Следующая поездка в столицу была не такой удручающей. Более того, она сыграла в судьбе Гаврилина важную роль: «Русская тетрадь» прозвучала на одном из заключительных концертов V Пленума Союза композиторов СССР, который проходил с 19 февраля по 2 марта 1966 года.
Видимо, настроение Валерия Александровича на этот раз было намного лучше — по крайней мере, ещё до концерта Наталия Евгеньевна получила весёлую весточку: «Всё очень хорошо. Чувствую себя прилично <…> Познакомили меня с кучей московских музыкантов, но никого не запомнил, кроме Гиви Орджоникидзе, так как с ним я познакомился как в анекдоте. Должанский говорит: «Познакомьтесь». Тот мне протягивает руку и говорит: «Орджоникидзе», а я, думая, что скромный человек представляется мне по имени города, чью музыку он представляет, пожал ему руку и сказал: «Ленинград» [21, 76].

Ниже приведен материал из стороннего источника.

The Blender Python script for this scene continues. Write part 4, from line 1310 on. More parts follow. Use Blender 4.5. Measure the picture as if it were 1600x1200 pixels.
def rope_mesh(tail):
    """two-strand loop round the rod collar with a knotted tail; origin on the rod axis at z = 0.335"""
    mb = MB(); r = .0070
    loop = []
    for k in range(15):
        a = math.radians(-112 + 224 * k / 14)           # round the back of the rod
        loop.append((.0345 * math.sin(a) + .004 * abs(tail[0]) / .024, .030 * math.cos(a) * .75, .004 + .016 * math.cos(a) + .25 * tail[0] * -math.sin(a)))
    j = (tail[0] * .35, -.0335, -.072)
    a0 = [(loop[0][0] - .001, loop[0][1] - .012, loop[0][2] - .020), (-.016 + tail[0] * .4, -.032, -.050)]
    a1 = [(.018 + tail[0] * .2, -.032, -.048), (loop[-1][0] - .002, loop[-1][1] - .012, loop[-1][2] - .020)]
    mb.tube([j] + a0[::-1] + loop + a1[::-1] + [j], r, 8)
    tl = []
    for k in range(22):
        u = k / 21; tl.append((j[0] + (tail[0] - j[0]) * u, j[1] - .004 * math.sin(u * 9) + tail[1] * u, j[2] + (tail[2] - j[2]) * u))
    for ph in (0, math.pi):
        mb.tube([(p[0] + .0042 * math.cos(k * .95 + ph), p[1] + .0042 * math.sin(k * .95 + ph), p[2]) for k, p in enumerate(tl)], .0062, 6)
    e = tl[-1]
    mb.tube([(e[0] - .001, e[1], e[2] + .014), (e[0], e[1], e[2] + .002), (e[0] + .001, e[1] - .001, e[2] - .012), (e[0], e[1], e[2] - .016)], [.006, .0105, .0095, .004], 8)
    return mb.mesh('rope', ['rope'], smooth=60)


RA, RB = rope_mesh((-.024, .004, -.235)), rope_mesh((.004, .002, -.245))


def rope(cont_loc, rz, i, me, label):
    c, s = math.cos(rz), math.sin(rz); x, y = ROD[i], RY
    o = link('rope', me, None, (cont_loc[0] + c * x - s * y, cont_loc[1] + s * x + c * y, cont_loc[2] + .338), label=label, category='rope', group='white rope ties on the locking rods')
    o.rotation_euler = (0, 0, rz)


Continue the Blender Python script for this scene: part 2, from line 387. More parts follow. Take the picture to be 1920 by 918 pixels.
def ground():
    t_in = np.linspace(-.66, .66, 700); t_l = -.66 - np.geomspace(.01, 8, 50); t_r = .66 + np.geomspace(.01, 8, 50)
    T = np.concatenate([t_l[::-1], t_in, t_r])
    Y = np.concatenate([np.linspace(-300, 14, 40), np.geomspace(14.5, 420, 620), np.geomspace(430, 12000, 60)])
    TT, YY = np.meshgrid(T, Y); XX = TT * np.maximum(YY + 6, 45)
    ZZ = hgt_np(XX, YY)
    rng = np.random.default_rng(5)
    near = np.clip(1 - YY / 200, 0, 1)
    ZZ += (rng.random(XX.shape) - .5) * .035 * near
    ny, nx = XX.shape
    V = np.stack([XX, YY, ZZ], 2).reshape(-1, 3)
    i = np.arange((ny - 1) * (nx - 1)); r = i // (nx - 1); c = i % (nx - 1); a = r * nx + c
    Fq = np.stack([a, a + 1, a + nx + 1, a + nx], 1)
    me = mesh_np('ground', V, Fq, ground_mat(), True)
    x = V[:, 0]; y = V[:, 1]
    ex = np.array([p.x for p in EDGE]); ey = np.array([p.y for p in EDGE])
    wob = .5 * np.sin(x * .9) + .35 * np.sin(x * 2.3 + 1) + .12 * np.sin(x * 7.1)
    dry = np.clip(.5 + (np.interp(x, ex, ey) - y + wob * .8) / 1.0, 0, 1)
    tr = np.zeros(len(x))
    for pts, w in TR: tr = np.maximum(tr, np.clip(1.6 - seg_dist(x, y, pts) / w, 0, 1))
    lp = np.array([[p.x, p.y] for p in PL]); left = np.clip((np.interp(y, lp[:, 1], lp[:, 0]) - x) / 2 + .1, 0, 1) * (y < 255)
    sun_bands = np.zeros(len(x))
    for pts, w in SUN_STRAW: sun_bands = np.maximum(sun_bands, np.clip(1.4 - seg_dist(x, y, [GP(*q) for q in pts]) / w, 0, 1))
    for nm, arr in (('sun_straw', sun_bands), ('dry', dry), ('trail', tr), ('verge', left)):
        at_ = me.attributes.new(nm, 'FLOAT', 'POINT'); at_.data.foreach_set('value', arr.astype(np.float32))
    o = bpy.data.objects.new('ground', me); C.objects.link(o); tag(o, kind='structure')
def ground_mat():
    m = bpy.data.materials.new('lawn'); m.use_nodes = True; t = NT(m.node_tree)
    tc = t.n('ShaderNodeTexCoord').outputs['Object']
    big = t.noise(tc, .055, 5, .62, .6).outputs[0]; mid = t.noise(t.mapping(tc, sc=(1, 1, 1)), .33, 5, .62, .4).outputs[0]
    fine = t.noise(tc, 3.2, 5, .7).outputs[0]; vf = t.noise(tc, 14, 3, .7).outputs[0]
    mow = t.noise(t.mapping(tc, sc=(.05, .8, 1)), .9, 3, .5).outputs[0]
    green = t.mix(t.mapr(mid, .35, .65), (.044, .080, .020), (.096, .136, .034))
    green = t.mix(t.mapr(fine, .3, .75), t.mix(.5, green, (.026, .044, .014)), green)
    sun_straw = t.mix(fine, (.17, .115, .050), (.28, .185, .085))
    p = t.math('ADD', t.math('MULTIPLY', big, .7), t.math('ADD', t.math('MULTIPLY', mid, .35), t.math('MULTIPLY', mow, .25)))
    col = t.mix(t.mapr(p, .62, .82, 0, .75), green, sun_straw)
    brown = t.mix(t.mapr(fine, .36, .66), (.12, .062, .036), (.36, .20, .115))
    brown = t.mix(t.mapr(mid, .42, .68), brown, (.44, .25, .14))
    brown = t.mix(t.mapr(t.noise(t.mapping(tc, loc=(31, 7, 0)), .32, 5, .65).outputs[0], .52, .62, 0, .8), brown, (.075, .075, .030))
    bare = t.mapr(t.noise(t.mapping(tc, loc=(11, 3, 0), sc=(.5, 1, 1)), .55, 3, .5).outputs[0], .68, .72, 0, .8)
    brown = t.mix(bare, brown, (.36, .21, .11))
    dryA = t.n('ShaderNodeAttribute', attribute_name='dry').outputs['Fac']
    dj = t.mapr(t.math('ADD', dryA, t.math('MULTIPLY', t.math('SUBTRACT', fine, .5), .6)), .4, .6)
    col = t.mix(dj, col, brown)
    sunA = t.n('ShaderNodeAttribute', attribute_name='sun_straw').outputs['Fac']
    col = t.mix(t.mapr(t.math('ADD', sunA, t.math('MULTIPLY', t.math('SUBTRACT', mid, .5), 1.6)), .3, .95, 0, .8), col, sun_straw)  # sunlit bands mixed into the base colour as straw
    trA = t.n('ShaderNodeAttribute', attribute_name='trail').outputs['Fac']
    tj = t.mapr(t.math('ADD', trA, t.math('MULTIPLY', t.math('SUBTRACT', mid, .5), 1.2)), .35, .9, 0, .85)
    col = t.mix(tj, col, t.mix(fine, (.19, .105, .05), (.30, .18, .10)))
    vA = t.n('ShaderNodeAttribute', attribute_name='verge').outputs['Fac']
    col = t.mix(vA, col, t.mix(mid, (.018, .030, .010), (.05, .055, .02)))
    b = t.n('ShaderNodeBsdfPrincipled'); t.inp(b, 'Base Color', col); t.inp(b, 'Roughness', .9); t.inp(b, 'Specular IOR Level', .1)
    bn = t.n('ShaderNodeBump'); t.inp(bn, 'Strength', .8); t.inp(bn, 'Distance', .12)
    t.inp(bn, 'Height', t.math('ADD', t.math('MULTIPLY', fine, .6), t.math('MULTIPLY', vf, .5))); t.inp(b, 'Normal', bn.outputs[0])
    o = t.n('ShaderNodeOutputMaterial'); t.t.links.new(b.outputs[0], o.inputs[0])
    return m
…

Успех «Русской тетради» был феноменальным. Многие музыканты заходили к автору в артистическую, выражали своё восхищение. Но главное — цикл услышали Д. Д. Шостакович и Г. В. Свиридов. Впоследствии Георгий Васильевич писал: «О музыке Валерия Гаврилина и о нём самом теперь много говорят. И мне говорить о нём всегда приятно. Уже первое произведение Гаврилина, которое я услышал — вокальный цикл «Русская тетрадь», — меня поразило. Вспоминаю, как после концерта я шёл поздравлять композитора, с которым не был тогда ещё знаком и, перед тем, как войти в артистическую комнату, встретил выходящего оттуда Шостаковича. Я спросил его: «Ну, как, Дмитрий Дмитриевич?» Он только развёл руками. И я увидел у него на глазах слёзы…» [45, 12].